The large industrial breweries and their products dominate the market and the majority of German beer drinkers probably don’t really care about (and likely couldn’t tell apart) the type or specific taste of their beer, as long as it’s beer.

However, the quality of German industrial beers is still very good. It’s just that they mostly taste the same, especially those of the Pilsner variety.

Nevertheless, even though they don’t dominate the market there’s a flourishing, often centuries old, tradition of highly diverse, local brews and plenty of different types of beers.

In the last decade or so, mostly due to the craft beer trend in the US and the UK, there’s also been a growing number of modern craft beer and micro breweries.


The main claim is not that our beer is old. The main claim is that the ingredients adhere to a strict standard: Hops, malt, yeast and water, nothing else is allowed. So there are still thousand ways to brew a beer, and as another commenter said, there are so many breweries in my vicinity I can't even count them.

But German beer having a bad reputation in the world? Which part of the world would that be? Really curious.


Yes, you have a thousand beers of high quality, within a narrow band of the beer spectrum.

Belgium, next door, has a couple thousand more, also of high quality, across a much wider field.

Honestly an unfair competition, but it's how Germans like it, I suppose.


What do you think about the argument that in wine there is just one ingredient, still no real wine connoisseur would claim that there is narrow spectrum of wines.
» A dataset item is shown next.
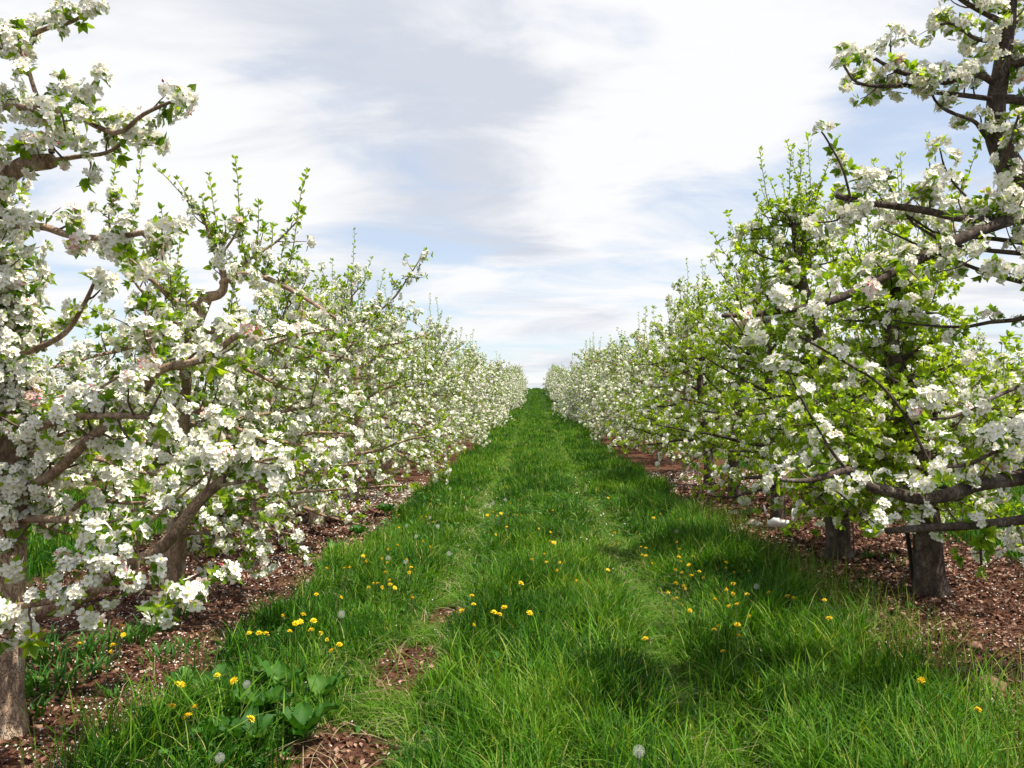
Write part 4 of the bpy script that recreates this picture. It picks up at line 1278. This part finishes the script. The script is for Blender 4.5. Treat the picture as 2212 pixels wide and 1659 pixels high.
def build_dandelions():
    rng = np.random.default_rng(9)
    heads, puffs, stems = dandelion_meshes()
    stem_me = {}

    def zone(p):
        x = p[0]
        if x < -2.25: return 'left soil strip'
        if x < -1.1: return 'left grass edge'
        if x < -.5: return 'left wheel rut'
        if x < .6: return 'middle grass hump'
        if x < 1.25: return 'right wheel rut'
        return 'right verge'
    nth = ['nearest', 'second nearest', 'third nearest', 'fourth nearest', 'fifth nearest', 'sixth nearest', 'seventh nearest', 'eighth nearest', 'ninth nearest', 'tenth nearest'] + [f'{i}th nearest' for i in range(11, 60)]
    nl = ['leftmost', 'second from left', 'third from left', 'fourth from left', 'fifth from left', 'sixth from left', 'seventh from left', 'eighth from left', 'ninth from left', 'tenth from left'] + [f'{i}th from left' for i in range(11, 40)]
    items = []
    for i, (px, py) in enumerate(YELLOW): items.append(('y', px, py, .19 + .05 * rng.random()))
    for i, (px, py) in enumerate(PUFF): items.append(('w', px, py, .25 if i < 18 else .27))
    pts = []
    for k, px, py, h in items:
        if px < 260 * 1.0 and py < 1400: h = .15
        pts.append(head_point(px, py, h))
    for kind, word in (('y', 'yellow dandelion'), ('w', 'white dandelion clock')):
        idx = [i for i, t in enumerate(items) if t[0] == kind]
        # clumps: chains of near neighbours within one zone
        cl = {i: i for i in idx}

        def find(i):
            while cl[i] != i: i = cl[i]
            return i
        for a in idx:
            for b in idx:
                if a < b and zone(pts[a]) == zone(pts[b]) and np.linalg.norm(pts[a][:2] - pts[b][:2]) < .16 + .022 * pts[a][1]: cl[find(a)] = find(b)
        grp = {}
        for i in idx: grp.setdefault(find(i), []).append(i)
        byz = {}
        for g in grp.values(): byz.setdefault((zone(pts[g[0]]), len(g) > 1), []).append(g)
        for (z, many), gs in byz.items():
            gs.sort(key=lambda g: min(pts[i][1] for i in g))
            for r, g in enumerate(gs):
                g.sort(key=lambda i: items[i][1])
                for j, i in enumerate(g):
                    if many: lab = f'{word}, {nl[j]} of the {nth[r]} clump in the {z}'
                    elif len(gs) == 1: lab = f'only lone {word} in the {z}'
                    else: lab = f'lone {word} in the {z}, {nth[r]} of such lone ones'
                    p = pts[i]; gz = float(ground_h(p[:1], p[1:2])[0]); h = p[2] - gz
                    root = empty('dandelion', (p[0], p[1], gz))
                    tag(root, lab, 'dandelion', 'yellow dandelions in the grass' if kind == 'y' else 'dandelion clocks in the grass')
                    v = int(rng.integers(0, 3)); key = (v, round(h, 2))
                    if key not in stem_me:
                        mb = MB(); tube(mb, stems[v] * [h, h, h] + [0, 0, h], [.0027, .0024, .0021] + [.002] * (len(stems[v]) - 3), 6, a=.5)
                        stem_me[key] = mb.mesh('stem', [M_STEM], True)
                    so = bpy.data.objects.new('stem', stem_me[key]); COL.objects.link(so); so.parent = root
                    ho = bpy.data.objects.new('flower_head' if kind == 'y' else 'seed_head', (heads if kind == 'y' else puffs)[v]); COL.objects.link(ho); ho.parent = root
                    ho.location = (0, 0, h)
                    sc = rng.uniform(.78, 1.15) * (1 if kind == 'y' else rng.uniform(.8, 1.1))
                    ho.scale = (sc, sc, sc); ho.rotation_euler = (rng.normal(0, .35), rng.normal(0, .35), rng.random() * 6)
                    if kind == 'y' and rng.random() < .3: ho.scale = (sc * .7, sc * .7, sc * 1.5)


build_dandelions()


# ------------------------------------------------------------------ weeds, docks, stake, rod, guard, stones, twigs
def broad_leaf(mb, base, az, el, L, W, rng, tint, droop=.5):
    """a wavy-edged broad leaf on a short stalk"""
    nu, nv = 9, 5
    d = np.array([math.cos(az), math.sin(az), 0.]); s = np.array([-math.sin(az), math.cos(az), 0.])
    t = np.linspace(0, 1, nu)
    ang = el - droop * t * 1.6
    ds = np.gradient(t)
    cx = np.cumsum(np.cos(ang) * ds) * L; cz = np.cumsum(np.sin(ang) * ds) * L
    prof = np.where(t < .22, .07, np.sin(np.clip((t - .16) / .84, 0, 1) ** .72 * math.pi) * .5 + .02)
    prof[-1] = .02
    ph = rng.random() * 6
    v = []
    for i in range(nu):
        for j in range(nv):
            q = (j / (nv - 1) - .5) * 2
            wv = W * prof[i] * q * (1 + .20 * math.sin(i * 2.6 + ph + q))
            lift = abs(q) ** 1.4 * W * .22 + W * .16 * math.sin(i * 2.3 + ph * 2 + q * 3) * abs(q) + .002
            v.append(base + d * cx[i] + s * wv + np.array([0, 0, cz[i] + lift]))
    q = [[i * nv + j, i * nv + j + 1, (i + 1) * nv + j + 1, (i + 1) * nv + j] for i in range(nu - 1) for j in range(nv - 1)]
    ta = np.clip(tint + rng.normal(0, .1) + np.tile(np.array([0, .05, .18, .05, 0]), nu), 0, 1)
    mb.add(np.array(v), q, a=ta)


def build_plants():
    rng = np.random.default_rng(55)
    docks = [(560, 1560, 13, .25, 'largest broad-leaved dock, under the tall dandelion stalk at the near left edge'),
             (470, 1610, 11, .22, 'broad-leaved dock nearest the camera at the left grass edge'),
             (655, 1600, 12, .22, 'broad-leaved dock beside the nearest bare rut patch'),
             (600, 1495, 11, .22, 'broad-leaved dock behind the tall dandelion stalk'),
             (455, 1510, 10, .20, 'broad-leaved dock by the soil, left of the tall dandelion stalk'),
             (690, 1520, 9, .19, 'broad-leaved dock right of the tall dandelion stalk'),
             (540, 1625, 9, .20, 'broad-leaved dock below the tall dandelion stalk'),
             (390, 1490, 7, .16, 'pale broad-leaved dock on the soil margin at the left'),
             (330, 1560, 6, .15, 'small broad-leaved dock among tall grass at the lower left corner'),
             (720, 1195, 10, .20, 'broad-leaved dock on the left grass edge, left of a dandelion patch'),
             (775, 1150, 10, .22, 'broad-leaved dock spilling onto the soil under the left row'),
             (835, 1105, 10, .25, 'farthest broad-leaved dock on the left grass edge'),
             (1105, 1278, 3, .15, 'lone pale broad leaf in the middle of the grass alley'),
             (1245, 1475, 4, .12, 'small upright dock in the near middle grass')]
    for px, py, n, L, lab in docks:
        b = base_at(px, py + 12); root = empty('dock_plant', b); tag(root, lab, 'dock plant', 'broad-leaved docks')
        for k in range(n):
            mb = MB(); az = k * 2.4 + rng.normal(0, .3)
            broad_leaf(mb, np.array([math.cos(az), math.sin(az), 0]) * .012 + [0, 0, .02], az, rng.uniform(.95, 1.5), L * rng.uniform(.5, .95), L * .46 * rng.uniform(.8, 1.2), rng, rng.uniform(.0, .7), rng.uniform(.35, 1.0))
            mb.build('leaf', M_WEED, root, True)
    weeds = [(75, 1500, .17, 70), (125, 1480, .16, 70), (110, 1425, .15, 60), (175, 1425, .15, 60), (215, 1445, .12, 40), (235, 1395, .14, 55), (290, 1385, .13, 50), (330, 1365, .13, 50), (372, 1332, .15, 45),
             (350, 1428, .12, 40), (250, 1505, .10, 30), (390, 1405, .11, 30), (90, 1395, .12, 40), (60, 1545, .13, 40),
             (1885, 1205, .10, 30), (1925, 1208, .09, 26), (1945, 1222, .09, 24), (1790, 1225, .08, 20), (1830, 1222, .06, 14), (1610, 1115, .16, 46), (1880, 1265, .07, 16), (1960, 1320, .08, 18)]
    names = ['strappy weed clump against the left trunk', 'strappy weed clump right of the left trunk', 'strappy weed clump behind the left trunk weeds', 'strappy weed clump in the middle of the left soil', 'small weed clump between left soil weeds',
             'weed clump with dandelions under the low left branch', 'weed clump right of the dandelions under the left branch', 'dark weed clump before the second left trunk', 'upright weed clump hugging the second left trunk',
             'weed clump beside the left grass edge', 'sprig of weed alone on the near left soil', 'weed clump touching the left grass edge', 'weed clump in shade behind the left trunk', 'weed clump at the foot of the left trunk',
             'green weed patch between the two right trunks', 'weed patch left of the black stake', 'weed sprout just behind the black stake', 'weed sprout at the foot of the third right trunk', 'pale weed sprout on soil by the third right trunk',
             'tall weed clump on soil left of the torn white guard', 'small weed sprig in front of the black stake', 'small weed sprig on soil before the nearest right trunk']
    for (px, py, L, n), lab in zip(weeds, names):
        b = base_at(px, py); mb = MB()
        r = .085 * L / .15
        x = np.clip(rng.normal(0, r, n), -1.5 * r, 1.5 * r); y = np.clip(rng.normal(0, r, n), -1.5 * r, 1.5 * r)
        blades(mb, x, y, L * rng.uniform(.55, 1.25, n), .013 * rng.uniform(.6, 1.3, n), np.clip(rng.normal(.5, .2, n), 0, 1), rng, .6, 3, np.arctan2(y, x) + rng.normal(0, .5, n), z=np.full(n, -.01))
        root = mb.build('weed_clump', M_WEED); root.location = tuple(b)
        tag(root, lab, 'weed', 'weeds on the bare soil')
    # black stake and thin rod by the right trunks
    b = base_at(1978, 1272); tp = P(1958, 1140, b[1] - .02)
    mb = MB(); tube(mb, spline([b - [0, 0, .1], (b + tp) / 2, tp], 4), .019, 8)
    tag(mb.build('stake', M_STAKE, None, True), 'black leaning metal stake beside the broad dark trunk', 'stake')
    b = base_at(1846, 1206); tp = P(1842, 1130, b[1])
    mb = MB(); tube(mb, spline([b - [0, 0, .1], (b + tp) / 2, tp], 3), .009, 6)
    tag(mb.build('rod', M_ROD, None, True), 'thin rusty rod standing right of the third right trunk', 'rod')
    # torn trunk guard
    g = base_at(1684, 1142)
    root = empty('trunk_guard', g); tag(root, 'torn white plastic trunk guard curling at the foot of a right row tree', 'trunk guard')
    for a0, a1, z0, z1, r in ((3.4, 5.2, .02, .16, .15), (5.3, 6.6, .06, .30, .17), (2.4, 3.3, .16, .30, .17)):
        mb = MB(); nu = 10; v = []
        for i in range(nu):
            a = a0 + (a1 - a0) * i / (nu - 1); tt = i / (nu - 1)
            zt = z1 - (z1 - z0) * .6 * abs(tt - .4) + rng.normal(0, .012); zb = z0 + .04 * tt + rng.normal(0, .006)
            for rr in (r, r + .004):
                v += [[math.cos(a) * rr, math.sin(a) * rr, zb], [math.cos(a) * (rr + .02), math.sin(a) * (rr + .02), zt]]
        q = []
        for i in range(nu - 1):
            o = i * 4; q += [[o, o + 4, o + 5, o + 1], [o + 2, o + 3, o + 7, o + 6], [o + 1, o + 5, o + 7, o + 3], [o, o + 2, o + 6, o + 4]]
        q += [[0, 1, 3, 2], [(nu - 1) * 4, (nu - 1) * 4 + 2, (nu - 1) * 4 + 3, (nu - 1) * 4 + 1]]
        mb.add(np.array(v), q); mb.build('strip', M_GUARD, root, True)
    # stones
    for px, py, r, mat, lab in ((2140, 1487, .075, M_ROCK, 'largest reddish stone on the soil near the right edge'), (2105, 1400, .05, M_ROCK, 'reddish stone half buried in the right soil'), (1627, 1137, .10, M_PALE_ROCK, 'rounded stone left of the torn white guard'),
                                (1585, 1112, .07, M_PALE_ROCK, 'small pale stone on the soil farther up the right row'), (1790, 1178, .045, M_PALE_ROCK, 'pale stone against the third right trunk'), (2088, 1515, .04, M_ROCK, 'small reddish stone near the right grass verge'),
                                (725, 1118, .09, M_PALE_ROCK, 'pale flat stone on the soil under the left row'), (2170, 1440, .04, M_ROCK, 'small reddish stone behind the largest one')):
        b = base_at(px, py); mb = MB(); nu, nv = 12, 8; v = []
        o1 = rng.random(3) * 9
        for i in range(nv + 1):
            th = math.pi * i / nv
            for j in range(nu):
                ph = 2 * math.pi * j / nu; d = np.array([math.sin(th) * math.cos(ph), math.sin(th) * math.sin(ph), math.cos(th)])
                k = 1 + .22 * math.sin(d[0] * 3 + o1[0]) * math.cos(d[1] * 4 + o1[1]) + .1 * math.sin(d[2] * 7 + o1[2] + d[0] * 5)
                v.append(d * k * r * [1.25, .95, .62] + [0, 0, r * .2])
        q = [[i * nu + j, i * nu + (j + 1) % nu, (i + 1) * nu + (j + 1) % nu, (i + 1) * nu + j] for i in range(nv) for j in range(nu)]
        mb.add(np.array(v), q); o = mb.build('stone', mat, None, True); o.location = tuple(b); o.rotation_euler = (0, 0, rng.random() * 6)
        tag(o, lab, 'stone')
    # dead twigs
    for p0, p1, lab in (((760, 1588), (850, 1612), 'thin dead twig lying by the nearest bare rut patch'), ((735, 1560), (800, 1598), 'bent dry stalk on the near rut soil'), ((935, 1318), (985, 1322), 'dry straw across the farther rut soil'),
                        ((60, 1535), (100, 1500), 'dry twig on soil beside the left trunk foot'), ((2000, 1370), (2060, 1335), 'bare pale twig rising from the right soil')):
        a, b = base_at(*p0), base_at(*p1); mb = MB()
        m = (a + b) / 2 + np.array([0, 0, .025])
        tube(mb, spline([a + [0, 0, .008], m, b + [0, 0, .012]], 4), [.004] * 5 + [.0025] * 4, 5, a=.5)
        tag(mb.build('twig', M_STRAW, None, True), lab, 'twig')


build_plants()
Same for beer, there are countless varieties of hops, malts and yeasts and by combining them and using different temperatures, brew durations and a multitude of other parameters you could still achieve a wide variety of different flavours that one could probably never try all of them in a lifetime.

I my view the "Reinheitsgebot" as it is called is just a way to ensure that this is a basic product where everybody knows what's inside, so more of a quality standard than a taste standard.